### Work required
Carry none of the pictures over; set down the material below exactly.
★ ★ ★ ★ ★ ★ ★
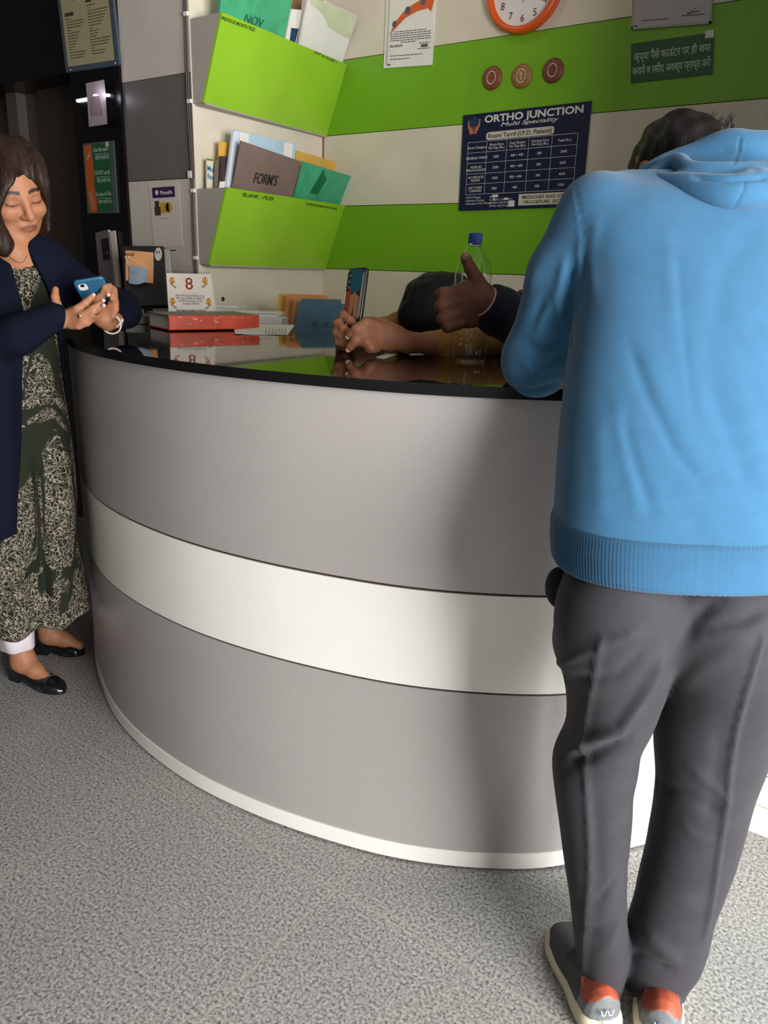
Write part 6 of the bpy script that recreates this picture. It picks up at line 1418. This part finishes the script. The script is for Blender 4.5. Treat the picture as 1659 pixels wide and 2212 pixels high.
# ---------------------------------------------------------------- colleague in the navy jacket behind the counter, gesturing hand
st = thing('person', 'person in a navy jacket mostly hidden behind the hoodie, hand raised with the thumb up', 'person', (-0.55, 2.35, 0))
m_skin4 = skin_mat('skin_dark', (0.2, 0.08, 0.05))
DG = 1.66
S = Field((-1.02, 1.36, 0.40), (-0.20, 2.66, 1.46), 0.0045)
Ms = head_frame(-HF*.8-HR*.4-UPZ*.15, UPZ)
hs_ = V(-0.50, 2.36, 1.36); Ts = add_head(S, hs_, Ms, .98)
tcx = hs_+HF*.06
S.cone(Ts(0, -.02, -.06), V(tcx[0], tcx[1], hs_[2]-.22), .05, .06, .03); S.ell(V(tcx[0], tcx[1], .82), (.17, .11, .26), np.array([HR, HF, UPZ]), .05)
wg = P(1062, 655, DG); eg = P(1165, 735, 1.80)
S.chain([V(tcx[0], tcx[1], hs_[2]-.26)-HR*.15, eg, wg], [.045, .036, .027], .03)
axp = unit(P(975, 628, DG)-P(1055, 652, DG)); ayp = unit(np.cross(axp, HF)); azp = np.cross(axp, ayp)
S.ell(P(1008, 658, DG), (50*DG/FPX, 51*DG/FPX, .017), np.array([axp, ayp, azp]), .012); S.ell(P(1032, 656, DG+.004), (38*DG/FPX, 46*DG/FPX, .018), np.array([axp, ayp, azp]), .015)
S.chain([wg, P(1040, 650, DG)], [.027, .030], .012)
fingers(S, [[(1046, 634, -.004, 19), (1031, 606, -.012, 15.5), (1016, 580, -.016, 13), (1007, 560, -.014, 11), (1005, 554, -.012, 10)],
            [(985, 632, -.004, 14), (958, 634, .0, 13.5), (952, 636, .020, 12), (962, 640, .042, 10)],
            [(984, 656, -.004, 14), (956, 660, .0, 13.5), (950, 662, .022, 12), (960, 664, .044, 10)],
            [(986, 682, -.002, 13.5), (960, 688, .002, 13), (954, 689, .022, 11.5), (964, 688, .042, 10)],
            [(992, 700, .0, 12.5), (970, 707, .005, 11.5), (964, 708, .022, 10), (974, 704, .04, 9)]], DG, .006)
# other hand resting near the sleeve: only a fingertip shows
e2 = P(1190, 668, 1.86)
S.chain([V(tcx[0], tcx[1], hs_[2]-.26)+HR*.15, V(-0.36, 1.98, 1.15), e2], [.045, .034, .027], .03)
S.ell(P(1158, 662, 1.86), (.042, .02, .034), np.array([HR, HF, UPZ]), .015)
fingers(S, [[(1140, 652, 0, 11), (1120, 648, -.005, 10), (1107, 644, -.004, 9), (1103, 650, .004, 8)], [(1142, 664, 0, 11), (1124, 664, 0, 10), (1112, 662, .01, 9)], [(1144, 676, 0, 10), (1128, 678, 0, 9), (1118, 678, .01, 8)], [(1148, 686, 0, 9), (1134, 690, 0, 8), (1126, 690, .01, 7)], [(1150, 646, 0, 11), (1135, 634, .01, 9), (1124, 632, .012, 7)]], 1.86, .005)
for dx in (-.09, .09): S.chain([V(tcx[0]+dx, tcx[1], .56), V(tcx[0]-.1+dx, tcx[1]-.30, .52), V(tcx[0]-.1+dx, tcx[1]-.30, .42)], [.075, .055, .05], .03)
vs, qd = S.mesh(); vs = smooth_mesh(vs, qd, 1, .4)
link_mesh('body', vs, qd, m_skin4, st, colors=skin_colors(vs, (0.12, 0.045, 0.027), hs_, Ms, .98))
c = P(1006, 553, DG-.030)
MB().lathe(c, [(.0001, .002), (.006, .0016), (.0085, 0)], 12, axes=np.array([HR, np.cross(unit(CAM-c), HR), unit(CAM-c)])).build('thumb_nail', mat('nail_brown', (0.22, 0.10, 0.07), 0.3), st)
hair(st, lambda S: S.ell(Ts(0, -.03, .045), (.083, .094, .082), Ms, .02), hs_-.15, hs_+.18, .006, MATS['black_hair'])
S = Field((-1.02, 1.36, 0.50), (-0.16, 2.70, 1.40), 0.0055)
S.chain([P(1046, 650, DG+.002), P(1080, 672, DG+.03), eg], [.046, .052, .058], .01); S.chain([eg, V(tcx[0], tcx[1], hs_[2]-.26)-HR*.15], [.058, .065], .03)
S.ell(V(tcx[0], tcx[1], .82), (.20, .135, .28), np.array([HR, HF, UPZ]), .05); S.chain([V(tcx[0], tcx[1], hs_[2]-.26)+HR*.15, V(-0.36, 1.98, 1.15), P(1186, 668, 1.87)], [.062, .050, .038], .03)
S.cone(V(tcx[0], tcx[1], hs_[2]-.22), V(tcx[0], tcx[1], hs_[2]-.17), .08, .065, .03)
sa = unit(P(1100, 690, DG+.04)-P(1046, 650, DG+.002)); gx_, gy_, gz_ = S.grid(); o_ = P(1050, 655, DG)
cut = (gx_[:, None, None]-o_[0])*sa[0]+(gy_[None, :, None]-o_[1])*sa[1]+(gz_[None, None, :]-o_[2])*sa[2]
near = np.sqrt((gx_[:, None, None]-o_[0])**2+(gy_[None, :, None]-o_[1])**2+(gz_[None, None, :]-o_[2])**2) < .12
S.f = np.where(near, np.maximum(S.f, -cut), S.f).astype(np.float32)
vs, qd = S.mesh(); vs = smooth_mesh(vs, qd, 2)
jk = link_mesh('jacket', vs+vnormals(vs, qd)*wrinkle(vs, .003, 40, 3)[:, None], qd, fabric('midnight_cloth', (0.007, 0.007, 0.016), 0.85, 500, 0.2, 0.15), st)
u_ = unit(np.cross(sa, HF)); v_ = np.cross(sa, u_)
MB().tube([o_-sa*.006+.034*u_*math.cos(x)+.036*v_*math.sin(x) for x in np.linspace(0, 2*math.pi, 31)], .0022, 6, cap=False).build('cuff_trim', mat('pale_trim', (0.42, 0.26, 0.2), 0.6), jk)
★ ★ ★ ★ ★ ★ ★
### Answer for the task
Write part 6 of the bpy script that recreates this picture. It picks up at line 1418. This part finishes the script. The script is for Blender 4.5. Treat the picture as 1659 pixels wide and 2212 pixels high.
# ---------------------------------------------------------------- colleague in the navy jacket behind the counter, gesturing hand
st = thing('person', 'person in a navy jacket mostly hidden behind the hoodie, hand raised with the thumb up', 'person', (-0.55, 2.35, 0))
m_skin4 = skin_mat('skin_dark', (0.2, 0.08, 0.05))
DG = 1.66
S = Field((-1.02, 1.36, 0.40), (-0.20, 2.66, 1.46), 0.0045)
Ms = head_frame(-HF*.8-HR*.4-UPZ*.15, UPZ)
hs_ = V(-0.50, 2.36, 1.36); Ts = add_head(S, hs_, Ms, .98)
tcx = hs_+HF*.06
S.cone(Ts(0, -.02, -.06), V(tcx[0], tcx[1], hs_[2]-.22), .05, .06, .03); S.ell(V(tcx[0], tcx[1], .82), (.17, .11, .26), np.array([HR, HF, UPZ]), .05)
wg = P(1062, 655, DG); eg = P(1165, 735, 1.80)
S.chain([V(tcx[0], tcx[1], hs_[2]-.26)-HR*.15, eg, wg], [.045, .036, .027], .03)
axp = unit(P(975, 628, DG)-P(1055, 652, DG)); ayp = unit(np.cross(axp, HF)); azp = np.cross(axp, ayp)
S.ell(P(1008, 658, DG), (50*DG/FPX, 51*DG/FPX, .017), np.array([axp, ayp, azp]), .012); S.ell(P(1032, 656, DG+.004), (38*DG/FPX, 46*DG/FPX, .018), np.array([axp, ayp, azp]), .015)
S.chain([wg, P(1040, 650, DG)], [.027, .030], .012)
fingers(S, [[(1046, 634, -.004, 19), (1031, 606, -.012, 15.5), (1016, 580, -.016, 13), (1007, 560, -.014, 11), (1005, 554, -.012, 10)],
            [(985, 632, -.004, 14), (958, 634, .0, 13.5), (952, 636, .020, 12), (962, 640, .042, 10)],
            [(984, 656, -.004, 14), (956, 660, .0, 13.5), (950, 662, .022, 12), (960, 664, .044, 10)],
            [(986, 682, -.002, 13.5), (960, 688, .002, 13), (954, 689, .022, 11.5), (964, 688, .042, 10)],
            [(992, 700, .0, 12.5), (970, 707, .005, 11.5), (964, 708, .022, 10), (974, 704, .04, 9)]], DG, .006)
# other hand resting near the sleeve: only a fingertip shows
e2 = P(1190, 668, 1.86)
S.chain([V(tcx[0], tcx[1], hs_[2]-.26)+HR*.15, V(-0.36, 1.98, 1.15), e2], [.045, .034, .027], .03)
S.ell(P(1158, 662, 1.86), (.042, .02, .034), np.array([HR, HF, UPZ]), .015)
fingers(S, [[(1140, 652, 0, 11), (1120, 648, -.005, 10), (1107, 644, -.004, 9), (1103, 650, .004, 8)], [(1142, 664, 0, 11), (1124, 664, 0, 10), (1112, 662, .01, 9)], [(1144, 676, 0, 10), (1128, 678, 0, 9), (1118, 678, .01, 8)], [(1148, 686, 0, 9), (1134, 690, 0, 8), (1126, 690, .01, 7)], [(1150, 646, 0, 11), (1135, 634, .01, 9), (1124, 632, .012, 7)]], 1.86, .005)
for dx in (-.09, .09): S.chain([V(tcx[0]+dx, tcx[1], .56), V(tcx[0]-.1+dx, tcx[1]-.30, .52), V(tcx[0]-.1+dx, tcx[1]-.30, .42)], [.075, .055, .05], .03)
vs, qd = S.mesh(); vs = smooth_mesh(vs, qd, 1, .4)
link_mesh('body', vs, qd, m_skin4, st, colors=skin_colors(vs, (0.12, 0.045, 0.027), hs_, Ms, .98))
c = P(1006, 553, DG-.030)
MB().lathe(c, [(.0001, .002), (.006, .0016), (.0085, 0)], 12, axes=np.array([HR, np.cross(unit(CAM-c), HR), unit(CAM-c)])).build('thumb_nail', mat('nail_brown', (0.22, 0.10, 0.07), 0.3), st)
hair(st, lambda S: S.ell(Ts(0, -.03, .045), (.083, .094, .082), Ms, .02), hs_-.15, hs_+.18, .006, MATS['black_hair'])
S = Field((-1.02, 1.36, 0.50), (-0.16, 2.70, 1.40), 0.0055)
S.chain([P(1046, 650, DG+.002), P(1080, 672, DG+.03), eg], [.046, .052, .058], .01); S.chain([eg, V(tcx[0], tcx[1], hs_[2]-.26)-HR*.15], [.058, .065], .03)
S.ell(V(tcx[0], tcx[1], .82), (.20, .135, .28), np.array([HR, HF, UPZ]), .05); S.chain([V(tcx[0], tcx[1], hs_[2]-.26)+HR*.15, V(-0.36, 1.98, 1.15), P(1186, 668, 1.87)], [.062, .050, .038], .03)
S.cone(V(tcx[0], tcx[1], hs_[2]-.22), V(tcx[0], tcx[1], hs_[2]-.17), .08, .065, .03)
sa = unit(P(1100, 690, DG+.04)-P(1046, 650, DG+.002)); gx_, gy_, gz_ = S.grid(); o_ = P(1050, 655, DG)
cut = (gx_[:, None, None]-o_[0])*sa[0]+(gy_[None, :, None]-o_[1])*sa[1]+(gz_[None, None, :]-o_[2])*sa[2]
near = np.sqrt((gx_[:, None, None]-o_[0])**2+(gy_[None, :, None]-o_[1])**2+(gz_[None, None, :]-o_[2])**2) < .12
S.f = np.where(near, np.maximum(S.f, -cut), S.f).astype(np.float32)
vs, qd = S.mesh(); vs = smooth_mesh(vs, qd, 2)
jk = link_mesh('jacket', vs+vnormals(vs, qd)*wrinkle(vs, .003, 40, 3)[:, None], qd, fabric('midnight_cloth', (0.007, 0.007, 0.016), 0.85, 500, 0.2, 0.15), st)
u_ = unit(np.cross(sa, HF)); v_ = np.cross(sa, u_)
MB().tube([o_-sa*.006+.034*u_*math.cos(x)+.036*v_*math.sin(x) for x in np.linspace(0, 2*math.pi, 31)], .0022, 6, cap=False).build('cuff_trim', mat('pale_trim', (0.42, 0.26, 0.2), 0.6), jk)